— Do this —
Images appear in the records below; leave them out and repeat everything else exactly.

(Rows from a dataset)
.....
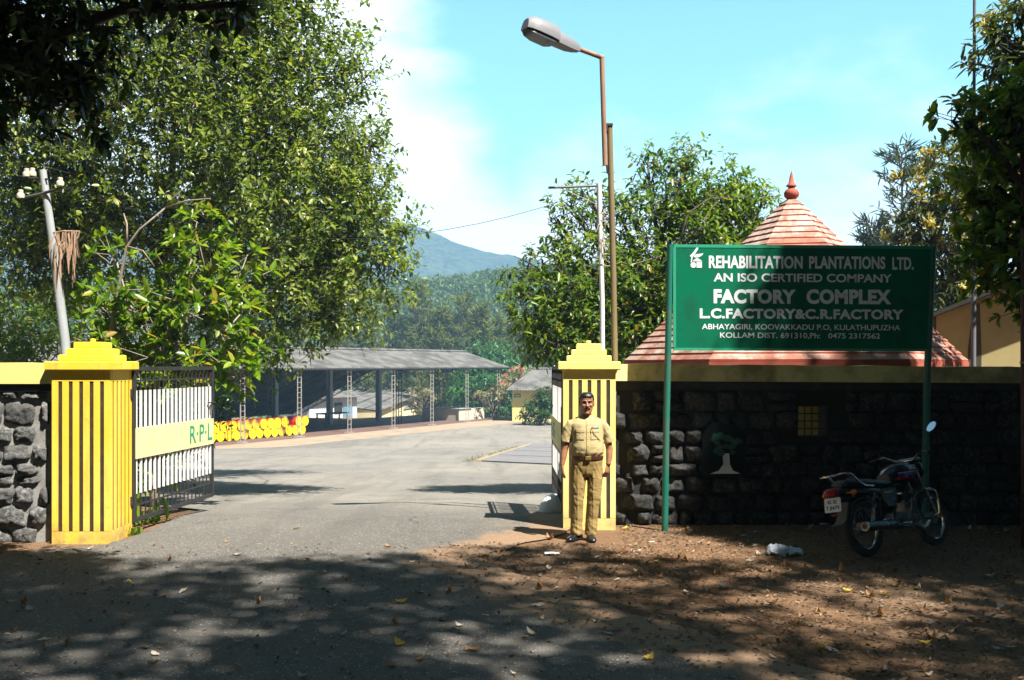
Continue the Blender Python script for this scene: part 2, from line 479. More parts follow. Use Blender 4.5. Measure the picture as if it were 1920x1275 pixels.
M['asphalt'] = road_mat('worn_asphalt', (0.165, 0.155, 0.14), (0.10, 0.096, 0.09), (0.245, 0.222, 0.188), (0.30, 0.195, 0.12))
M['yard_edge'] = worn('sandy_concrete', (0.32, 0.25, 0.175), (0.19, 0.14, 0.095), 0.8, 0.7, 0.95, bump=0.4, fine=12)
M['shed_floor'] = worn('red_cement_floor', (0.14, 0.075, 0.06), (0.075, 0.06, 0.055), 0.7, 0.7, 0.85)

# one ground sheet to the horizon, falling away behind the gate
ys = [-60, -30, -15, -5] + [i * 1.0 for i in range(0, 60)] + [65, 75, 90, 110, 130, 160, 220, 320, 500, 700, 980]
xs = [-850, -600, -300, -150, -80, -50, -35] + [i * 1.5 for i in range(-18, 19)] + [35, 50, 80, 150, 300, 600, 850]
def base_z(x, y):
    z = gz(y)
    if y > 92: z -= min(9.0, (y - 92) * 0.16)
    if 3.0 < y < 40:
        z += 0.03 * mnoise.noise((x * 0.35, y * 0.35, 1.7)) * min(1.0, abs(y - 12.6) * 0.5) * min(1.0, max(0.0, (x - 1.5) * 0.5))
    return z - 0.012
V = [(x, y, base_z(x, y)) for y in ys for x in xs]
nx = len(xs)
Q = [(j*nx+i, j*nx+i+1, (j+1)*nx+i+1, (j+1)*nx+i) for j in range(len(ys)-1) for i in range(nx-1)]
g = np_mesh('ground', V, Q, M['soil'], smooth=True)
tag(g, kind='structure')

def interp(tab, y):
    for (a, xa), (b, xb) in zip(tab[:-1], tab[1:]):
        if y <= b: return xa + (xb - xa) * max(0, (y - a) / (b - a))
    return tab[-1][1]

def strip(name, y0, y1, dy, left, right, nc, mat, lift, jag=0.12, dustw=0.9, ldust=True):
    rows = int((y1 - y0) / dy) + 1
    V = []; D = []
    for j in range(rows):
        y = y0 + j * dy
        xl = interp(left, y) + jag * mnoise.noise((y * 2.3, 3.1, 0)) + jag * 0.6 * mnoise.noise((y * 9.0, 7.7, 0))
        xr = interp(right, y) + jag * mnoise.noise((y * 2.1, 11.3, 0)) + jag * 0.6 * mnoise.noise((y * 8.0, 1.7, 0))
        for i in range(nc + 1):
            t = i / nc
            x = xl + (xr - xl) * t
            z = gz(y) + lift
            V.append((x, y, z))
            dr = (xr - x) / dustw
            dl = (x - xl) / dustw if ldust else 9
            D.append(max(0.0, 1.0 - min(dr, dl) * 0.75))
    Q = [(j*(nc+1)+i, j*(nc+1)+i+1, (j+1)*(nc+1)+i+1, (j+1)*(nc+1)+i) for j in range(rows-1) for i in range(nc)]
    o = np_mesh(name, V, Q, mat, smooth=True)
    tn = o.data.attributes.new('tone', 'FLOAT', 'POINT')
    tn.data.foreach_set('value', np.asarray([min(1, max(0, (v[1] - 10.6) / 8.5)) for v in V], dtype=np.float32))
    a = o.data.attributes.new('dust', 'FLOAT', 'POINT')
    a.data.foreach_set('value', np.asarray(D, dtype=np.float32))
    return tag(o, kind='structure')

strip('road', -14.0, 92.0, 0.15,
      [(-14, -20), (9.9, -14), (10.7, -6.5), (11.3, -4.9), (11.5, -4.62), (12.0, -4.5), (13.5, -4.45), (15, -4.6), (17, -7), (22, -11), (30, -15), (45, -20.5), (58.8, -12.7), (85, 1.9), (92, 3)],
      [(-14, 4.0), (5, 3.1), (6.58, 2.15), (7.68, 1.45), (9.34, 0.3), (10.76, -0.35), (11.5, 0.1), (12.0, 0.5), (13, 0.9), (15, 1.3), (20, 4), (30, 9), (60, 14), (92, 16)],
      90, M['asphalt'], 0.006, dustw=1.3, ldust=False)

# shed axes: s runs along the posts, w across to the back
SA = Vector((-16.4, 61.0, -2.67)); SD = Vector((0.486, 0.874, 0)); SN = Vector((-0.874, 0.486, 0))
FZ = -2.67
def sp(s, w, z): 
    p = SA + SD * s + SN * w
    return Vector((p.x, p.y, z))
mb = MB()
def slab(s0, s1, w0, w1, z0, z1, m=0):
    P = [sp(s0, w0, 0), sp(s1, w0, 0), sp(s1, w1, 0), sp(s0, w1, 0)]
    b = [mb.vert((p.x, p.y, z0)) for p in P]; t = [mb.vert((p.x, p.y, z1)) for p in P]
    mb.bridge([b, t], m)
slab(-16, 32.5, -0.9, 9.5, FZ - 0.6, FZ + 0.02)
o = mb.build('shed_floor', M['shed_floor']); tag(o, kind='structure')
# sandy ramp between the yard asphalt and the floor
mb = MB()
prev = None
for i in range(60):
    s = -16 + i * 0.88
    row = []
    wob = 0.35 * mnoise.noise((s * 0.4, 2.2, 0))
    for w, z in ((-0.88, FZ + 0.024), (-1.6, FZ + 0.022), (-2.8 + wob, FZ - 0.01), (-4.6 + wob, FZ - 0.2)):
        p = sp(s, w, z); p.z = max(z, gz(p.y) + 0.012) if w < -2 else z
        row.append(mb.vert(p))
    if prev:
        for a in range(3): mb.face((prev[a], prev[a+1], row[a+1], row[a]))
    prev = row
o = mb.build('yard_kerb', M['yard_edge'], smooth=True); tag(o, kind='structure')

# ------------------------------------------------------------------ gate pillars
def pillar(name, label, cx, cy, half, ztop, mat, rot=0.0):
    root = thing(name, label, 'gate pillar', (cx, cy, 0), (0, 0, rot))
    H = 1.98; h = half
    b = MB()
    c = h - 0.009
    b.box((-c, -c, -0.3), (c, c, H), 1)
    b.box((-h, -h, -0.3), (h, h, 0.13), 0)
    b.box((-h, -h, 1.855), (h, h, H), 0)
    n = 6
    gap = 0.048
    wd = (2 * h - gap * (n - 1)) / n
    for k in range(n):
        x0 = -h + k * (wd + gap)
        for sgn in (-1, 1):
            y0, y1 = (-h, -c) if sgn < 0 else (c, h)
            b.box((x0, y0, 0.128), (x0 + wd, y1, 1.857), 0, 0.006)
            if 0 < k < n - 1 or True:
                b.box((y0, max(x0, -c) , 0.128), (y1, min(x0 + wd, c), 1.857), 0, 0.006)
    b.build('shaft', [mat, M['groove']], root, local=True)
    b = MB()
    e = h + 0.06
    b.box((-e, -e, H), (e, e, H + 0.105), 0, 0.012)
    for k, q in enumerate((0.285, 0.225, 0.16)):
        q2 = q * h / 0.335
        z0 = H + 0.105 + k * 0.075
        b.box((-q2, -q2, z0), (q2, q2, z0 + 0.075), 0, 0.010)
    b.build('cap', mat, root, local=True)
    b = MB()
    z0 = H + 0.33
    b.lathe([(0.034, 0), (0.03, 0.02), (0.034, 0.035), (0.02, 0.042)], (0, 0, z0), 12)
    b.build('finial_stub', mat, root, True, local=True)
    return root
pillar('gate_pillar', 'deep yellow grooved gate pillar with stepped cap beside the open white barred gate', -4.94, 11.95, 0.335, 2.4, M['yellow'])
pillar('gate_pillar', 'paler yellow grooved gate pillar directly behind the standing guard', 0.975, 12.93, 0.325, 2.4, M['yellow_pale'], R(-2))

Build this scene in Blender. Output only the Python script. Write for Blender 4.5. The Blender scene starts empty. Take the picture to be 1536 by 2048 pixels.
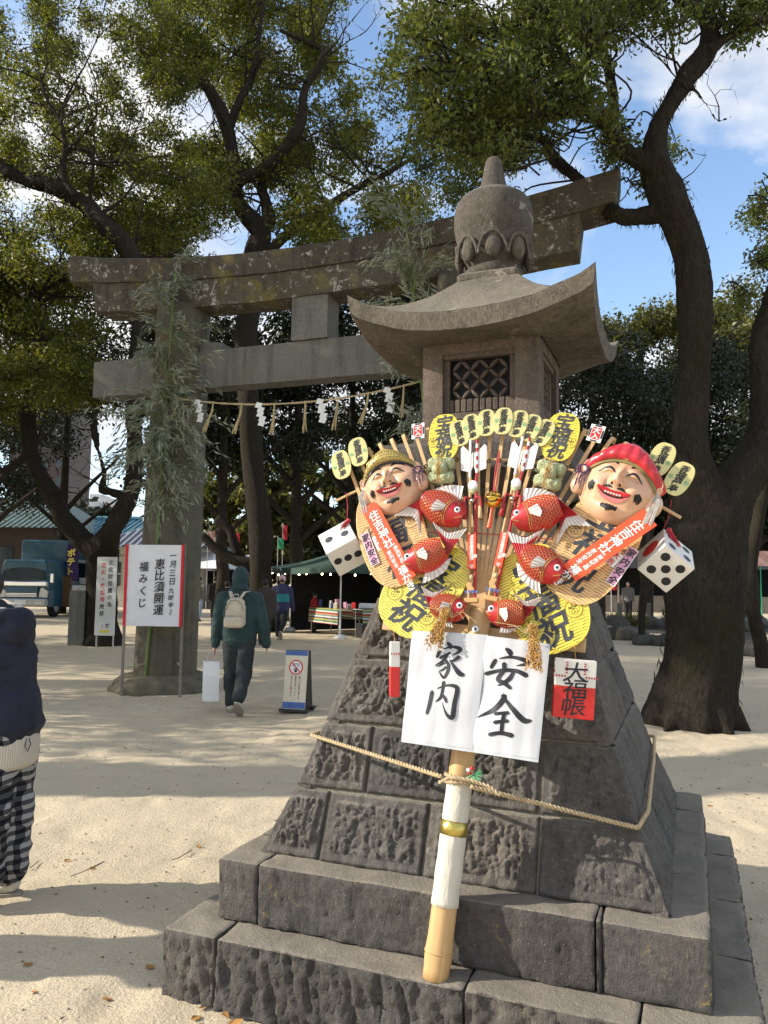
.....
— Output for this task —
Continue the Blender Python script for this scene: part 2, from line 479. More parts follow. Use Blender 4.5. Measure the picture as if it were 1920x1275 pixels.
M['asphalt'] = road_mat('worn_asphalt', (0.165, 0.155, 0.14), (0.10, 0.096, 0.09), (0.245, 0.222, 0.188), (0.30, 0.195, 0.12))
M['yard_edge'] = worn('sandy_concrete', (0.32, 0.25, 0.175), (0.19, 0.14, 0.095), 0.8, 0.7, 0.95, bump=0.4, fine=12)
M['shed_floor'] = worn('red_cement_floor', (0.14, 0.075, 0.06), (0.075, 0.06, 0.055), 0.7, 0.7, 0.85)

# one ground sheet to the horizon, falling away behind the gate
ys = [-60, -30, -15, -5] + [i * 1.0 for i in range(0, 60)] + [65, 75, 90, 110, 130, 160, 220, 320, 500, 700, 980]
xs = [-850, -600, -300, -150, -80, -50, -35] + [i * 1.5 for i in range(-18, 19)] + [35, 50, 80, 150, 300, 600, 850]
def base_z(x, y):
    z = gz(y)
    if y > 92: z -= min(9.0, (y - 92) * 0.16)
    if 3.0 < y < 40:
        z += 0.03 * mnoise.noise((x * 0.35, y * 0.35, 1.7)) * min(1.0, abs(y - 12.6) * 0.5) * min(1.0, max(0.0, (x - 1.5) * 0.5))
    return z - 0.012
V = [(x, y, base_z(x, y)) for y in ys for x in xs]
nx = len(xs)
Q = [(j*nx+i, j*nx+i+1, (j+1)*nx+i+1, (j+1)*nx+i) for j in range(len(ys)-1) for i in range(nx-1)]
g = np_mesh('ground', V, Q, M['soil'], smooth=True)
tag(g, kind='structure')

def interp(tab, y):
    for (a, xa), (b, xb) in zip(tab[:-1], tab[1:]):
        if y <= b: return xa + (xb - xa) * max(0, (y - a) / (b - a))
    return tab[-1][1]

def strip(name, y0, y1, dy, left, right, nc, mat, lift, jag=0.12, dustw=0.9, ldust=True):
    rows = int((y1 - y0) / dy) + 1
    V = []; D = []
    for j in range(rows):
        y = y0 + j * dy
        xl = interp(left, y) + jag * mnoise.noise((y * 2.3, 3.1, 0)) + jag * 0.6 * mnoise.noise((y * 9.0, 7.7, 0))
        xr = interp(right, y) + jag * mnoise.noise((y * 2.1, 11.3, 0)) + jag * 0.6 * mnoise.noise((y * 8.0, 1.7, 0))
        for i in range(nc + 1):
            t = i / nc
            x = xl + (xr - xl) * t
            z = gz(y) + lift
            V.append((x, y, z))
            dr = (xr - x) / dustw
            dl = (x - xl) / dustw if ldust else 9
            D.append(max(0.0, 1.0 - min(dr, dl) * 0.75))
    Q = [(j*(nc+1)+i, j*(nc+1)+i+1, (j+1)*(nc+1)+i+1, (j+1)*(nc+1)+i) for j in range(rows-1) for i in range(nc)]
    o = np_mesh(name, V, Q, mat, smooth=True)
    tn = o.data.attributes.new('tone', 'FLOAT', 'POINT')
    tn.data.foreach_set('value', np.asarray([min(1, max(0, (v[1] - 10.6) / 8.5)) for v in V], dtype=np.float32))
    a = o.data.attributes.new('dust', 'FLOAT', 'POINT')
    a.data.foreach_set('value', np.asarray(D, dtype=np.float32))
    return tag(o, kind='structure')

strip('road', -14.0, 92.0, 0.15,
      [(-14, -20), (9.9, -14), (10.7, -6.5), (11.3, -4.9), (11.5, -4.62), (12.0, -4.5), (13.5, -4.45), (15, -4.6), (17, -7), (22, -11), (30, -15), (45, -20.5), (58.8, -12.7), (85, 1.9), (92, 3)],
      [(-14, 4.0), (5, 3.1), (6.58, 2.15), (7.68, 1.45), (9.34, 0.3), (10.76, -0.35), (11.5, 0.1), (12.0, 0.5), (13, 0.9), (15, 1.3), (20, 4), (30, 9), (60, 14), (92, 16)],
      90, M['asphalt'], 0.006, dustw=1.3, ldust=False)

# shed axes: s runs along the posts, w across to the back
SA = Vector((-16.4, 61.0, -2.67)); SD = Vector((0.486, 0.874, 0)); SN = Vector((-0.874, 0.486, 0))
FZ = -2.67
def sp(s, w, z): 
    p = SA + SD * s + SN * w
    return Vector((p.x, p.y, z))
mb = MB()
def slab(s0, s1, w0, w1, z0, z1, m=0):
    P = [sp(s0, w0, 0), sp(s1, w0, 0), sp(s1, w1, 0), sp(s0, w1, 0)]
    b = [mb.vert((p.x, p.y, z0)) for p in P]; t = [mb.vert((p.x, p.y, z1)) for p in P]
    mb.bridge([b, t], m)
slab(-16, 32.5, -0.9, 9.5, FZ - 0.6, FZ + 0.02)
o = mb.build('shed_floor', M['shed_floor']); tag(o, kind='structure')
# sandy ramp between the yard asphalt and the floor
mb = MB()
prev = None
for i in range(60):
    s = -16 + i * 0.88
    row = []
    wob = 0.35 * mnoise.noise((s * 0.4, 2.2, 0))
    for w, z in ((-0.88, FZ + 0.024), (-1.6, FZ + 0.022), (-2.8 + wob, FZ - 0.01), (-4.6 + wob, FZ - 0.2)):
        p = sp(s, w, z); p.z = max(z, gz(p.y) + 0.012) if w < -2 else z
        row.append(mb.vert(p))
    if prev:
        for a in range(3): mb.face((prev[a], prev[a+1], row[a+1], row[a]))
    prev = row
o = mb.build('yard_kerb', M['yard_edge'], smooth=True); tag(o, kind='structure')

# ------------------------------------------------------------------ gate pillars
def pillar(name, label, cx, cy, half, ztop, mat, rot=0.0):
    root = thing(name, label, 'gate pillar', (cx, cy, 0), (0, 0, rot))
    H = 1.98; h = half
    b = MB()
    c = h - 0.009
    b.box((-c, -c, -0.3), (c, c, H), 1)
    b.box((-h, -h, -0.3), (h, h, 0.13), 0)
    b.box((-h, -h, 1.855), (h, h, H), 0)
    n = 6
    gap = 0.048
    wd = (2 * h - gap * (n - 1)) / n
    for k in range(n):
        x0 = -h + k * (wd + gap)
        for sgn in (-1, 1):
            y0, y1 = (-h, -c) if sgn < 0 else (c, h)
            b.box((x0, y0, 0.128), (x0 + wd, y1, 1.857), 0, 0.006)
            if 0 < k < n - 1 or True:
                b.box((y0, max(x0, -c) , 0.128), (y1, min(x0 + wd, c), 1.857), 0, 0.006)
    b.build('shaft', [mat, M['groove']], root, local=True)
    b = MB()
    e = h + 0.06
    b.box((-e, -e, H), (e, e, H + 0.105), 0, 0.012)
    for k, q in enumerate((0.285, 0.225, 0.16)):
        q2 = q * h / 0.335
        z0 = H + 0.105 + k * 0.075
        b.box((-q2, -q2, z0), (q2, q2, z0 + 0.075), 0, 0.010)
    b.build('cap', mat, root, local=True)
    b = MB()
    z0 = H + 0.33
    b.lathe([(0.034, 0), (0.03, 0.02), (0.034, 0.035), (0.02, 0.042)], (0, 0, z0), 12)
    b.build('finial_stub', mat, root, True, local=True)
    return root
pillar('gate_pillar', 'deep yellow grooved gate pillar with stepped cap beside the open white barred gate', -4.94, 11.95, 0.335, 2.4, M['yellow'])
pillar('gate_pillar', 'paler yellow grooved gate pillar directly behind the standing guard', 0.975, 12.93, 0.325, 2.4, M['yellow_pale'], R(-2))

Build this scene in Blender. Output only the Python script. Write for Blender 4.5. The Blender scene starts empty. Take the picture to be 1536 by 2048 pixels.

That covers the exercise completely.